As the article says, it doesn't cover the northern wards of Vauxhall and Waterloo (where all the most expensive glossy, corporate development has been focussed). Lambeth's reasoning behind this is:
The 23 wards selected have significantly high numbers of privately rented properties in poor condition. The council has chosen to exclude the wards Vauxhall and Waterloo & South Bank as the properties in these wards tend to be relatively new builds and therefore do not have the high levels of housing hazards that we see in other parts of the borough.
Significantly high numbers of privately rented properties in poor condition. Yet their own chart shows that, whilst Waterloo does possibly have the lowest number of privately rented homes in poor condition, it is by no means an outlier. There is only a hairs breadth between Waterloo and Brixton North, Brixton Windrush, Clapham Common, Clapham East, Myatts Fields and Stockwell East. And all of those wards appear to have lower numbers of privately rented properties in poor condition than Vauxhall (which is also excused PRS licensing). I say "possibly" and "appear" because the absolute numbers have not been published and repeated requests for the data behind the chart have been ignored for over two months
Although their statement says that the basis for exclusion of Vauxhall and Waterloo is "

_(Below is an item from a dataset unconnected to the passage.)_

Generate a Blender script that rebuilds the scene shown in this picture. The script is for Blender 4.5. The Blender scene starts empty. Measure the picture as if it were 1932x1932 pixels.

the number of privately rented homes in poor condition", no doubt Lambeth would retrospectively argue that
proportionally the two are lowest. But why are roughly 260 substandard homes in Vauxhall less priority than 240 in Brixton North or Brixton Windrush? Looking at proportionality does not make sense unless they feel that their licensing is a disproportionate imposition on landlords of decent properties. It can't be that because they claim the scheme is a positive thing for the decent landlords subject to it.
The fact is that licensing fees are only allowed to be used to fund the licensing system they form a part of. They cannot be used to raise funds towards anything else. By including the recent luxury developments of Waterloo and Vauxhall (which have the highest numbers of private lets in Lambeth) in the scheme they would be able to spread the cost of the licensing scheme and reduce the fees considerably. Whilst they say that there is no evidence that fees will be passed on, they don't offer any evidence that they won't.
I see that Cllr Hashi is in charge of this. Having seen his impressive outburst in a recent public meeting about anti social behaviour, in which he was put on the spot for failing to deliver a long anticipated ASB strategy, I'm not sure I'd feel all that comfortable challenging him face to face on this myself!